Eine Frau liegt auf einem Sofa am Pool und liest.

Das Poolsofa gibt es seit dem Frühjahr und ist vor allem in Hollywood beliebt.

Der Bestseller der Unternehmerinnen ist nach wie vor das Badesofakissen. Gefertigt wird es in Portugal, Polen, der Türkei und Mexiko. An zweiter Stelle folgt das Saunakissen - wobei diese Käuferschaft dann meist auch noch ein Badewannenkissen kauft, und - um das Wellness-Erlebnis zu komplettieren - direkt auch noch Bademantel, Fußkissen für die Wanne, Duftkerzen, Kissenspray und Körperöl. Die hat Badesofa inzwischen nämlich auch im Angebot.

Durch die Expansion in die USA haben wir es geschafft, umsatzmäßig in den zweistelligen Millionenbereich zu kommen. Wir sind seit dem ersten Tag profitabel, und das, obwohl so eine Expansion kostenintensiv ist. Wir halten das Geld zusammen, anders wäre es auch nicht möglich gewesen.

15 festangestellte Mitarbeiter arbeiten bei der deutschen Badesofa-Gesellschaft, der Großteil davon in der Zentrale in der Kölner Friesenstraße.
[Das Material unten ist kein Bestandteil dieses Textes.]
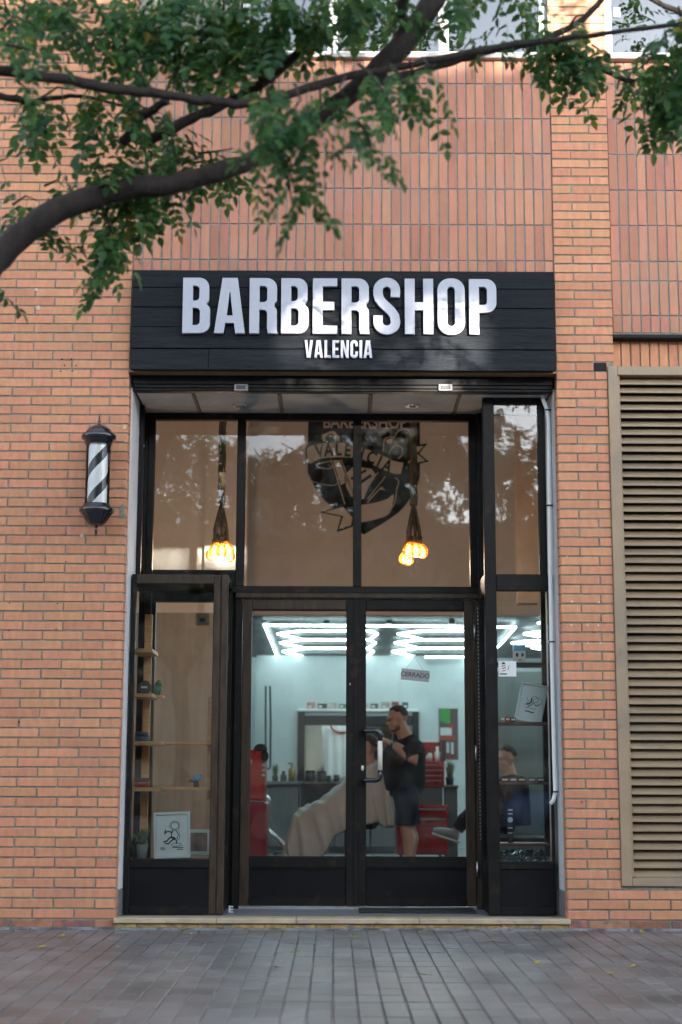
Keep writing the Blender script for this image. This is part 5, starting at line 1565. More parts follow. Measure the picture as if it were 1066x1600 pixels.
for s_ in (-1, 1):
    kn = pj(637 + 2 * s_, 1293, s_ * .1155); ax_ = kn.x + .03
    sh_ = MB().ell((ax_ - .02, kn.y, ZF + .055), (.07, .048, .055)).ell((ax_ - .11, kn.y, ZF + .038), (.10, .050, .036)).tube([(ax_ + .05, kn.y, ZF + .012), (ax_ - .20, kn.y, ZF + .012)], .046, 10, flat=.26)
    remesh(sh_.build('shoe', 'ink', ba, fix=False), .010, 2)
w0 = pj(611, 1161, -.14); e0 = pj(651, 1188, -.26); dv = (e0 - w0).normalized()
MB().tube([w0 + dv * .015, w0 + dv * .045], [.037, .038], 14).build('watch', 'ink', ba)
MB().ell(w0 + dv * .03 + Vector((0, -.036, .008)), (.017, .006, .017)).build('watch_face', 'led' if False else 'blue', ba)

# ---- the customer under the cape
cu = thing('person', (X(560, 1250, YCU), YCU, ZF), 'seated customer with dark hair wrapped in a pale cape before the barber', 'person')
mb = MB()
ch = at(574, 1170, YCU)
rot, HP = head_shapes(mb, ch, (-1, 0, -.05), k=.98)
mb.tube([ch + Vector((.01, 0, -.06)), ch + Vector((.03, 0, -.18))], [.055, .07], 12)
sc_ = at(580, 1207, YCU); hp_ = at(562, 1276, YCU)
mb.tube([sc_, sc_.lerp(hp_, .5), hp_], [.12, .13, .14], 14)
for s_ in (-1, 1):
    kn = at(492, 1281, YCU + s_ * .11); an = Vector((kn.x - .05, kn.y, ZF + .20))
    mb.tube([hp_ + Vector((0, s_ * .09, 0)), kn, kn.lerp(an, .4), an], [.09, .060, .055, .042], 12)
    mb.tube([sc_ + Vector((0, s_ * .15, 0)), at(566, 1245, YCU + s_ * .20), at(528, 1262, YCU + s_ * .12)], [.055, .045, .035], 10)
    mb.tube([an, an + Vector((-.14, 0, -.03))], [.042, .035], 8)
remesh(mb.build('body', 'skin', cu, fix=False), .013, 2)
skull_hair(MB(), HP, rot, 1.0, 2.2).build('hair', 'hair', cu)
tr_ = MB()
for s_ in (-1, 1):
    kn = at(492, 1281, YCU + s_ * .11); an = Vector((kn.x - .05, kn.y, ZF + .20))
    tr_.tube([hp_ + Vector((0, s_ * .09, 0)), kn, kn.lerp(an, .5), an], [.10, .07, .068, .064], 12)
remesh(tr_.build('trousers', 'navy', cu, fix=False), .015, 3)
# cape: draped sheet, lofted along the body with folds
prof = [((600, 1197), (613, 1288)), ((588, 1190), (603, 1290)), ((572, 1194), (588, 1282)), ((552, 1207), (570, 1284)), ((530, 1226), (545, 1290)), ((507, 1244), (522, 1301)),
        ((486, 1256), (505, 1330)), ((468, 1264), (485, 1342)), ((457, 1273), (465, 1342)), ((450, 1300), (452, 1340)), ((441, 1335), (442, 1337))]
cols = 44
prof = [tuple(tuple(a_[k] + (b_[k] - a_[k]) * f_ for k in (0, 1)) for a_, b_ in zip(p0_, p1_)) for p0_, p1_ in zip(prof[:-1], prof[1:]) for f_ in (0, .25, .5, .75)] + [prof[-1]]
vs, fs = [], []
for i, (tp, bt) in enumerate(prof):
    top = at(*tp, YCU); bot = at(*bt, YCU)
    i0 = i / 4
    hw = .20 + .12 * math.sin(math.pi / 2 * min(1, (i0 + 1) / 4))
    drop = max(top.z - bot.z, .02)
    for j in range(cols + 1):
        u = -1 + 2 * j / cols
        flat_ = .62
        if abs(u) <= flat_:
            y = u / flat_ * hw; z = top.z - .05 * (u / flat_) ** 2 + .012 * math.sin(i0 * 3.1 + u * 7) + .009 * math.sin(i0 * 6.3 - u * 9)
            x = top.x
        else:
            g = (abs(u) - flat_) / (1 - flat_)
            y = math.copysign(hw + .05 * math.sin(g * 2.2) + g * (.030 * math.sin(i0 * 4.4 + (0 if u > 0 else 1.7)) + .022 * math.sin(i0 * 7.9 + 1) + .012 * math.sin(i0 * 13 + 2)), u)
            z = top.z - .05 - drop * .93 * g
            x = top.x + (bot.x - top.x) * g + .010 * math.sin(g * 3 + i0 * 1.9)
        vs.append((x, YCU + y, z))
for i in range(len(prof) - 1):
    for j in range(cols):
        a = i * (cols + 1) + j
        fs.append((a, a + 1, a + cols + 2, a + cols + 1))
cp_ = MB().add(vs, fs, 0, True).build('cape', 'cape', cu)
m_ = cp_.modifiers.new('sub', 'SUBSURF'); m_.levels = 1; m_.render_levels = 1
m_ = cp_.modifiers.new('thick', 'SOLIDIFY'); m_.thickness = .004
edge = [Vector(vs[i * (cols + 1)]) for i in range(len(prof))]
MB().tube(edge, .006, 6).build('cape_hem', 'ink', cu)

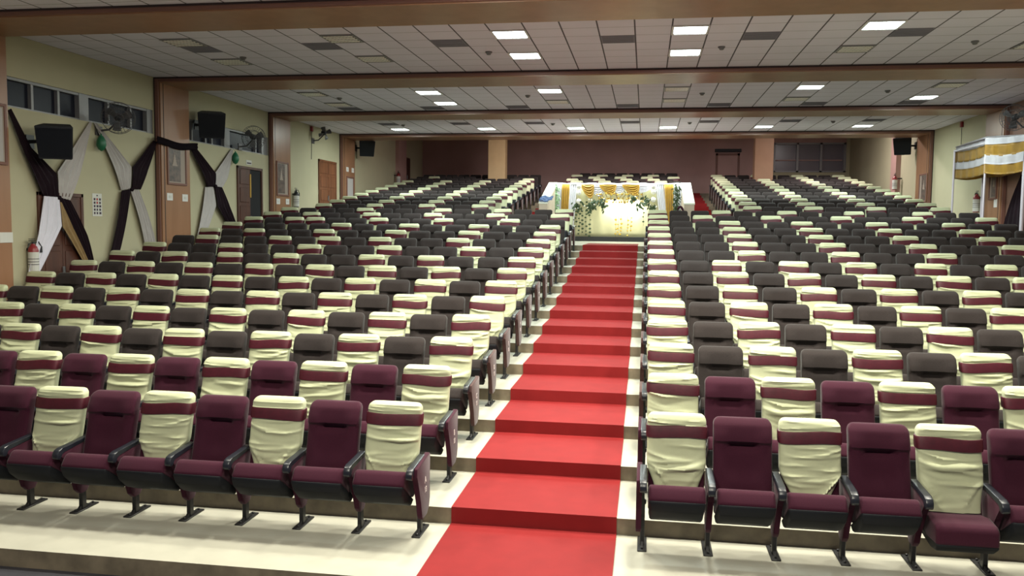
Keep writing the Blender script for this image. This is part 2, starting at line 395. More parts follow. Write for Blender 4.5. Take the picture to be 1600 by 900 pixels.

Zwei Beschäftigte sitzen zudem in den USA. In den kommenden Monaten wollen Steger und Götz die Produktpalette weiter ausbauen und eventuell den Markteintritt in Japan prüfen. Und sich über das freuen, was sie erreicht haben. Götz berichtet:

„Wir haben uns nichts wirklich Großes gegönnt. Anfang des Jahres waren wir für ein Strategie-Meeting in New York. Da haben wir uns schon mal kneifen müssen: Wir laufen gerade durch Soho und beraten, wie unsere globale Strategie aussieht. Das war irgendwie verrückt. Ein besonders schöner Moment war für mich, als meine Tochter in der Kita aufschreiben sollte, was sie werden will. Da stand: Badewannenkissen-Verkäuferin.“


200.000 Badewannenkissen haben die Kölnerinnen bislang verkauft. Das Produkt ist nach wie vor der Bestseller der Firma und in allen Märkten gleichermaßen beliebt. Ein kleines Modell kostet 150 Euro. Wer noch ein Sitz- und Fußkissen für die Wanne dazu nimmt, zahlt im Set ab 250 Euro. Die Badesofa Interior Design GmbH macht einen zweistelligen Millionenumsatz.

Badesofa verkauft im eigenen Online-Shop direkt an Endkunden und nicht über Händler. Zu Beginn dachten die Gründerinnen, dass das Badewannenkissen gut zum Fachhandel passen könnte, aber die Gewinnbeteiligung der Händler war zu hoch. Hinzu kam, dass weder Sanitärfachhandel noch Kaufhaus so wirklich zum Produkt gepasst haben.

15 Mitarbeiter zählt Badesofa am Standort Köln, davon viele Mütter in Teilzeit.